Die Streuung der Sonnenstrahlung an Luftmolekülen polarisiert das Licht. Das sorgt für verschiedene Phänomene und offenbart sich dem geübten Auge manchmal sogar in Form eines seltsamen Flecks.
In der Atmosphäre senkrecht polarisiertes Himmelslicht wird auf einer Wasseroberfläche durch Reflexion abermals polarisiert, wodurch sich der gespiegelte Himmel im Vordergrund verdunkelt
Das in der Atmosphäre senkrecht polarisierte Licht wird auf einer Wasseroberfläche durch Reflexion abermals polarisiert, wodurch sich der gespiegelte Himmel im Vordergrund verdunkelt.

An einem klaren, wolkenlosen Tag strahlt der Himmel in einem herrlichen Blau. Das Phänomen erscheint uns selbstverständlich, jedenfalls ist es viel gewöhnlicher als zum Beispiel ein Regenbogen. Dennoch finden auch dabei bemerkenswerte optische Vorgänge statt.

Die blaue Farbe entsteht durch Reflexion des Sonnenlichts an den Molekülen in der Atmosphäre. Je nach Lichteinfall erfolgt das in verschiedene Richtungen, darum spricht man von Streuung. Dieser Effekt ist für kürzere Wellenlängen wesentlich ausgeprägter als für längere (Rayleigh-Streuung). Somit dominieren die Violett- und Blauanteile, und als Mischfarbe ergibt sich das typische Himmelblau.
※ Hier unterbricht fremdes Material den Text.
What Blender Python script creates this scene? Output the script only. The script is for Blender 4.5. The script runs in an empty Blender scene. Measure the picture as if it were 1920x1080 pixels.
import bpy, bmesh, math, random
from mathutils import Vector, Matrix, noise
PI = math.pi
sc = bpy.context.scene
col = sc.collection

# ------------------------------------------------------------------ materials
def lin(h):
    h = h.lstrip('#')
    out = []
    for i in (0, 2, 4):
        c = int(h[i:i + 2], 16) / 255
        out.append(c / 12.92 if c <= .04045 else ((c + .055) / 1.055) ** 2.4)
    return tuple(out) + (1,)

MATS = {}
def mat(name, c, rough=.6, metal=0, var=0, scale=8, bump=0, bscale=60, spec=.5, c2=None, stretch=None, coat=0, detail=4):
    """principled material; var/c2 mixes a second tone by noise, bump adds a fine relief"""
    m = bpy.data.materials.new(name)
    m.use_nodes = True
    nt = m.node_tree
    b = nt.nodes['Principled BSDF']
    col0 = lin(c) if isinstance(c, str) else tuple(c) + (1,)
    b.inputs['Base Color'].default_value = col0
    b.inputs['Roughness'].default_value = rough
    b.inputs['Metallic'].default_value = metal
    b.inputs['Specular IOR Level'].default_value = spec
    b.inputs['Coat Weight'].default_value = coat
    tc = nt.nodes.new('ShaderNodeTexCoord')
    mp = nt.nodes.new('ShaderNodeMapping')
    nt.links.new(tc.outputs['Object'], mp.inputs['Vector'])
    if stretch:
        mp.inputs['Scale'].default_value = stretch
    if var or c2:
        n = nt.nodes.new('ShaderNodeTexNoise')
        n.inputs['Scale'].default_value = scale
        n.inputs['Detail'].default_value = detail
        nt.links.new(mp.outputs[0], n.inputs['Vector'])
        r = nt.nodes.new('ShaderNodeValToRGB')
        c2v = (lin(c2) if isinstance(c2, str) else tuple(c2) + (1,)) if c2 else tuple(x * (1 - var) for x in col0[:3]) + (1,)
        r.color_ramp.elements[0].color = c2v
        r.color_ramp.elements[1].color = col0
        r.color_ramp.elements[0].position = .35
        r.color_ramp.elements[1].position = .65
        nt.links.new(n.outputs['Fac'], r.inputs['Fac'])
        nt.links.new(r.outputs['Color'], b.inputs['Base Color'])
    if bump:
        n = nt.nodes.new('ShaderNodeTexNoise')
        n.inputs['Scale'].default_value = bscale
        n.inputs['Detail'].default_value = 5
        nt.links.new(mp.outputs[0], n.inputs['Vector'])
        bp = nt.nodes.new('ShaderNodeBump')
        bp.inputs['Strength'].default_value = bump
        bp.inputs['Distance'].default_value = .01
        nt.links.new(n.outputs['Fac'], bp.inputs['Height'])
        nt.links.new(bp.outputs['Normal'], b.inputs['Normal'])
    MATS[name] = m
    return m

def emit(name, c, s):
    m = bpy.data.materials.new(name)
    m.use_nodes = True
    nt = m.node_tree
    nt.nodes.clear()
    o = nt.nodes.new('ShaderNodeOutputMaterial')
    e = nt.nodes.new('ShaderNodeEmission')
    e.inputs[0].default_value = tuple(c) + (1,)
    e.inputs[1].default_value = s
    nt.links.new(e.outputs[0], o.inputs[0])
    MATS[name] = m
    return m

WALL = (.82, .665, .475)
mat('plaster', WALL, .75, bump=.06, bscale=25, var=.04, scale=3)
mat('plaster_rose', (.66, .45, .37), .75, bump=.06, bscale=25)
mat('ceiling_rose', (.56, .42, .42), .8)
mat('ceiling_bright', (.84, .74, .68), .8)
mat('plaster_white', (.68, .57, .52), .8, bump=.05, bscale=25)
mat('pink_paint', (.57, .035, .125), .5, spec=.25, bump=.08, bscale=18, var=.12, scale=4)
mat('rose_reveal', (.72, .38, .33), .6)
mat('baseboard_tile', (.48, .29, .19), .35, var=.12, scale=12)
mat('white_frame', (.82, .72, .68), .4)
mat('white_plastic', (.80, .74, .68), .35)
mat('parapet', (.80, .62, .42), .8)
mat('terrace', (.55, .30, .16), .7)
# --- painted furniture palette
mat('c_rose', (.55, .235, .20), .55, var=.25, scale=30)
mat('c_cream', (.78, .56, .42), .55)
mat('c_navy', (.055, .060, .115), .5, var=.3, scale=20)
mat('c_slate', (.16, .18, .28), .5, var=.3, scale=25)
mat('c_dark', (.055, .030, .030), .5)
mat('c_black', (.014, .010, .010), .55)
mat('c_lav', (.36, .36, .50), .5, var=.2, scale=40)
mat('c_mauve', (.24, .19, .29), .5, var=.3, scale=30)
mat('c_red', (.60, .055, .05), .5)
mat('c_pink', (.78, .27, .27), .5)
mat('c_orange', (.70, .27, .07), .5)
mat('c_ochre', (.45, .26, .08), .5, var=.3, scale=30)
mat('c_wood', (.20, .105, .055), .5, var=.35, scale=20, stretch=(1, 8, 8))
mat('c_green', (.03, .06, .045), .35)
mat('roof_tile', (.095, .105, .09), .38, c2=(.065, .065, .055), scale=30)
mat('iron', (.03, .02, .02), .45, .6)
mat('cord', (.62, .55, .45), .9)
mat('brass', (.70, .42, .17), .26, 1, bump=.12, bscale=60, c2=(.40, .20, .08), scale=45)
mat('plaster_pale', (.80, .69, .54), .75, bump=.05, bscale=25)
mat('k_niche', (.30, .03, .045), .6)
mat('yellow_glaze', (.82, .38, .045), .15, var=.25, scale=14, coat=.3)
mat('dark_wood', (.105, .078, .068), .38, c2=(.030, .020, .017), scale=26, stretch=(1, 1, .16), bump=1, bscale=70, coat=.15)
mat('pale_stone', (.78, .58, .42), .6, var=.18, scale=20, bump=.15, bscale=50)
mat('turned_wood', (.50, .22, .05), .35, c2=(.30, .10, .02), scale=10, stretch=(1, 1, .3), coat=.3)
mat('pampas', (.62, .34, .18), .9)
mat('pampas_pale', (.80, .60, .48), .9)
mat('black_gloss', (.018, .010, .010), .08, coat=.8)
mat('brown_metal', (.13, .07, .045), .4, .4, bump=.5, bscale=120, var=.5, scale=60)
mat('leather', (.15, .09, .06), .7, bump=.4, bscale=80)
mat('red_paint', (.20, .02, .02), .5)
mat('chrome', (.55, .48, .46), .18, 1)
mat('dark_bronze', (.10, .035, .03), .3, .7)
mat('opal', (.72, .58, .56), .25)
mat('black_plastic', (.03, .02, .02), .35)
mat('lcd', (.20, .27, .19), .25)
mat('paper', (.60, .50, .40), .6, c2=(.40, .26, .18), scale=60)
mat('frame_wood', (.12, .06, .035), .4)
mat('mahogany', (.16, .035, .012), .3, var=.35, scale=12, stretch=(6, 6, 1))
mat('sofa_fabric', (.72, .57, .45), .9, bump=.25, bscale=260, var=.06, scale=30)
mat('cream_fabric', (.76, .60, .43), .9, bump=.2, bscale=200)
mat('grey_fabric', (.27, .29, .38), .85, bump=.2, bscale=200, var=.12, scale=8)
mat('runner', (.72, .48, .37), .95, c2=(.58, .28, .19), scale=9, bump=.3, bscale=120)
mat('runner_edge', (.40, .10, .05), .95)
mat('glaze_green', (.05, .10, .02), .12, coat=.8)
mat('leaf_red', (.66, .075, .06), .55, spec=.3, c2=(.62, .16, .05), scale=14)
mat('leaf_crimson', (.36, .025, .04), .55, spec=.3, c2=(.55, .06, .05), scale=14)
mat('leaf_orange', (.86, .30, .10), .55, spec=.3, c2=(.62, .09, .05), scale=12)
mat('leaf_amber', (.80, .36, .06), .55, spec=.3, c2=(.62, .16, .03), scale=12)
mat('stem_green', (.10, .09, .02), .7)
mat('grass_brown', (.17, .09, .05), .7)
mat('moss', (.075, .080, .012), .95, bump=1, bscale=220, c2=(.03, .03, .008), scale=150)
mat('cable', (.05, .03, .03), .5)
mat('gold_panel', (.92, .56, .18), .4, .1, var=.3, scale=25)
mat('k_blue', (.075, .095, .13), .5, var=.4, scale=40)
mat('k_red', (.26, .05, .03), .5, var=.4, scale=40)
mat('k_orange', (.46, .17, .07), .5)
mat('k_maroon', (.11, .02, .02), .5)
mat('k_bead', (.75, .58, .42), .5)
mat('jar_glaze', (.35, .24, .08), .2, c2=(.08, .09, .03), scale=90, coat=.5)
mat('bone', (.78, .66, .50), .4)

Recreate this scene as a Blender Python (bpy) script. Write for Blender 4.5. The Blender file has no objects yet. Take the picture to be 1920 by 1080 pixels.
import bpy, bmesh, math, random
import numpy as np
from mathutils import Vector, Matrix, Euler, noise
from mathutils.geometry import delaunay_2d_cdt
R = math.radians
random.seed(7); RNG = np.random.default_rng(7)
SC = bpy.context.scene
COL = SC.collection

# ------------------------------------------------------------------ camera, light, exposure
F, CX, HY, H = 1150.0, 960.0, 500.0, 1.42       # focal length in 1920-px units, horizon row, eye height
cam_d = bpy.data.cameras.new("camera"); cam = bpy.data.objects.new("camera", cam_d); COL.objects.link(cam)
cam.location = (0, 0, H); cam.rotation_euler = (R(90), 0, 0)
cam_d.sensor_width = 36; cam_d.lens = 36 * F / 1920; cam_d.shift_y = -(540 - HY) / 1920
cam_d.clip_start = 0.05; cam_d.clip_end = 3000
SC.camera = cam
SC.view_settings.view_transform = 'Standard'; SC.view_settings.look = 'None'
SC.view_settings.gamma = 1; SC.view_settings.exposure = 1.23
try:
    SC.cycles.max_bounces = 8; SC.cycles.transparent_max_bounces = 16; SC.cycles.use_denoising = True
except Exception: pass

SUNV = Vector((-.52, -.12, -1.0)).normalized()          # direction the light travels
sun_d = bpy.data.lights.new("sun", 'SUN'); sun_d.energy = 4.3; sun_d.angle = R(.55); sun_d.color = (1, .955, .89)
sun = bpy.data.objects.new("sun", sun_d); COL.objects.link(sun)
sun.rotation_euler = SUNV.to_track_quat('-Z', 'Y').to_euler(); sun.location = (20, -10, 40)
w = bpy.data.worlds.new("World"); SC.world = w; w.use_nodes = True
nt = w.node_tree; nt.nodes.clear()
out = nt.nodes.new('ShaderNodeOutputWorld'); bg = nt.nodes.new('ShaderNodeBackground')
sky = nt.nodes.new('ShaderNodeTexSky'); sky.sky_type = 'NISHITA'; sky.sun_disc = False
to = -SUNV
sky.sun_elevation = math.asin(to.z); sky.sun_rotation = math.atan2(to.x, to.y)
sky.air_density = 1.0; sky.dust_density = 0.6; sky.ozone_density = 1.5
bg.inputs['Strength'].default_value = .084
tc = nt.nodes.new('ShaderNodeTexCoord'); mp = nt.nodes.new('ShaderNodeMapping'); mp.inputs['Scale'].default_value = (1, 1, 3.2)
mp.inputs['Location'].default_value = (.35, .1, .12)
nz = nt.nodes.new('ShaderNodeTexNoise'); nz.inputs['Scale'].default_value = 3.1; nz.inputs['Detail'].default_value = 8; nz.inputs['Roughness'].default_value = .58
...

»Eine Preisfrage an den Himmel«Georg Christoph Lichtenberg

Darüber hinaus hat die Streuung des Sonnenlichts noch eine meist übersehene Wirkung: Es wird linear polarisiert. Vor dem Auftreffen auf die Luftmoleküle schwingen die elektromagnetischen Lichtwellen in beliebigen Orientierungen, sie sind nicht polarisiert. Von den Gasteilchen wird es dann in einer Vorzugsrichtung ausgesandt. Sie hängt davon ab, woher der Lichtstrahl ursprünglich kommt. Blickt man beispielsweise abends, wenn die Sonne tief im Westen steht, nach Norden oder Süden, empfängt man von dort Licht, das zu einem großen Teil senkrecht zur Horizontebene polarisiert ist. Das kann man mit einer speziellen Folie feststellen, wie es sie in Form entsprechender Filter für Kameras oder in Sonnenbrillen gibt. Sie polarisiert das Licht ebenfalls linear. Wenn man sie passend dreht, verdunkelt sie den Himmel, denn sie lässt nicht dessen Lichtanteile senkrecht zu ihrer eigenen Filterrichtung durch.

Ausgelöscht | Das in der Atmosphäre senkrecht polarisierte Licht wird auf einer Wasseroberfläche durch Reflexion abermals polarisiert, wodurch sich der gespiegelte Himmel im Vordergrund verdunkelt.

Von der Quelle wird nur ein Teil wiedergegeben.